# [DATA EXCERPT]
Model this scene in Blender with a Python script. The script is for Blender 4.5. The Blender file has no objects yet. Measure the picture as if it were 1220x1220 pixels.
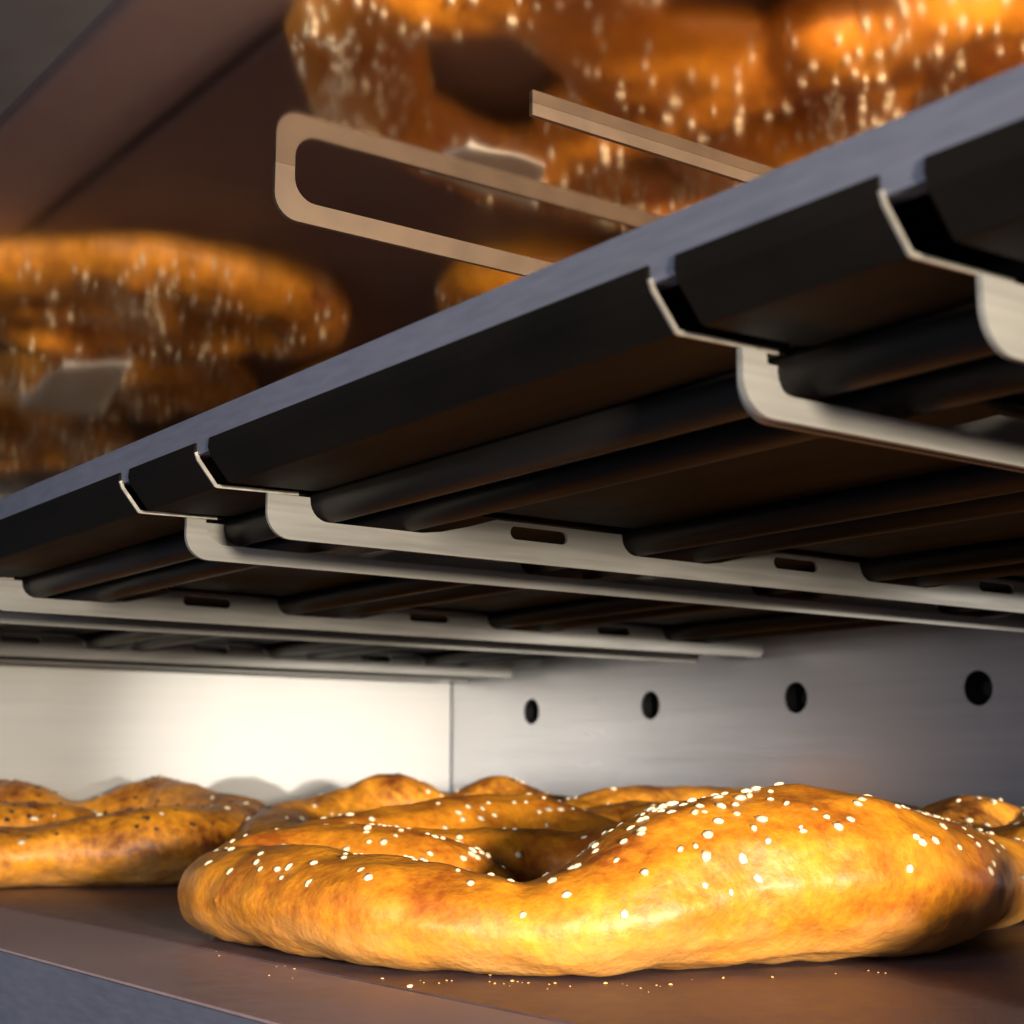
import bpy, bmesh, math, random
from mathutils import Vector, noise
from mathutils.bvhtree import BVHTree
random.seed(7)
C = bpy.context.scene.collection
S = bpy.context.scene

# ------------------------------------------------------------------ camera
F_PX = 1840.0
YAW = math.radians(53.5)
PITCH = math.atan(312 / F_PX)
cam_d = bpy.data.cameras.new('camera'); cam = bpy.data.objects.new('camera', cam_d); C.objects.link(cam)
cam_d.sensor_width = 36; cam_d.lens = 36 * F_PX / 1220
cam_d.clip_start = 0.01; cam_d.clip_end = 50
cam.location = (0, 0, 0)
cam.rotation_euler = (math.pi / 2 + PITCH, 0, YAW)
cam_d.dof.use_dof = True; cam_d.dof.focus_distance = 0.62; cam_d.dof.aperture_fstop = 16
S.camera = cam

# ------------------------------------------------------------------ light
w = bpy.data.worlds.new('World'); S.world = w; w.use_nodes = True
bg = w.node_tree.nodes['Background']
bg.inputs[0].default_value = (0.42, 0.50, 0.72, 1); bg.inputs[1].default_value = 0.16
S.view_settings.view_transform = 'Standard'; S.view_settings.look = 'None'
S.view_settings.exposure = 0.0; S.view_settings.gamma = 1.0

def lamp(name, kind, loc, target, energy, color, **kw):
    d = bpy.data.lights.new(name, kind); o = bpy.data.objects.new(name, d); C.objects.link(o)
    o.location = loc; d.energy = energy; d.color = color
    o.rotation_euler = (Vector(target) - Vector(loc)).to_track_quat('-Z', 'Y').to_euler()
    for k, v in kw.items(): setattr(d, k, v)
    return o
lamp('bread_lamp', 'SPOT', (0.75, -0.03, 0.055), (-0.66, 0.43, -0.065), 195, (1.0, 0.88, 0.70), spot_size=math.radians(31), spot_blend=1.0, shadow_soft_size=0.05)
lamp('wall_spot', 'SPOT', (1.60, 0.84, 0.035), (-1.35, 0.76, 0.010), 420, (1.0, 0.94, 0.84), spot_size=math.radians(9.5), spot_blend=1.0, shadow_soft_size=0.03)
lamp('upper_fill', 'SPOT', (0.22, 0.30, 0.205), (-1.00, 0.45, 0.160), 78, (1.0, 0.82, 0.60), spot_size=math.radians(70), spot_blend=0.9, shadow_soft_size=0.03)  # added fill that brightens the upper shelf and its reflection
lamp('front_fill', 'AREA', (0.10, -1.1, 0.25), (-0.50, 0.30, 0.12), 15, (0.88, 0.92, 1.0), shape='DISK', size=0.5)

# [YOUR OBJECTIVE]
Write out every line above exactly as it is, leaving out the pictures.

# [REPLY TO THE EXERCISE]
Model this scene in Blender with a Python script. The script is for Blender 4.5. The Blender file has no objects yet. Measure the picture as if it were 1220x1220 pixels.
import bpy, bmesh, math, random
from mathutils import Vector, noise
from mathutils.bvhtree import BVHTree
random.seed(7)
C = bpy.context.scene.collection
S = bpy.context.scene

# ------------------------------------------------------------------ camera
F_PX = 1840.0
YAW = math.radians(53.5)
PITCH = math.atan(312 / F_PX)
cam_d = bpy.data.cameras.new('camera'); cam = bpy.data.objects.new('camera', cam_d); C.objects.link(cam)
cam_d.sensor_width = 36; cam_d.lens = 36 * F_PX / 1220
cam_d.clip_start = 0.01; cam_d.clip_end = 50
cam.location = (0, 0, 0)
cam.rotation_euler = (math.pi / 2 + PITCH, 0, YAW)
cam_d.dof.use_dof = True; cam_d.dof.focus_distance = 0.62; cam_d.dof.aperture_fstop = 16
S.camera = cam

# ------------------------------------------------------------------ light
w = bpy.data.worlds.new('World'); S.world = w; w.use_nodes = True
bg = w.node_tree.nodes['Background']
bg.inputs[0].default_value = (0.42, 0.50, 0.72, 1); bg.inputs[1].default_value = 0.16
S.view_settings.view_transform = 'Standard'; S.view_settings.look = 'None'
S.view_settings.exposure = 0.0; S.view_settings.gamma = 1.0

def lamp(name, kind, loc, target, energy, color, **kw):
    d = bpy.data.lights.new(name, kind); o = bpy.data.objects.new(name, d); C.objects.link(o)
    o.location = loc; d.energy = energy; d.color = color
    o.rotation_euler = (Vector(target) - Vector(loc)).to_track_quat('-Z', 'Y').to_euler()
    for k, v in kw.items(): setattr(d, k, v)
    return o
lamp('bread_lamp', 'SPOT', (0.75, -0.03, 0.055), (-0.66, 0.43, -0.065), 195, (1.0, 0.88, 0.70), spot_size=math.radians(31), spot_blend=1.0, shadow_soft_size=0.05)
lamp('wall_spot', 'SPOT', (1.60, 0.84, 0.035), (-1.35, 0.76, 0.010), 420, (1.0, 0.94, 0.84), spot_size=math.radians(9.5), spot_blend=1.0, shadow_soft_size=0.03)
lamp('upper_fill', 'SPOT', (0.22, 0.30, 0.205), (-1.00, 0.45, 0.160), 78, (1.0, 0.82, 0.60), spot_size=math.radians(70), spot_blend=0.9, shadow_soft_size=0.03)  # added fill that brightens the upper shelf and its reflection
lamp('front_fill', 'AREA', (0.10, -1.1, 0.25), (-0.50, 0.30, 0.12), 15, (0.88, 0.92, 1.0), shape='DISK', size=0.5)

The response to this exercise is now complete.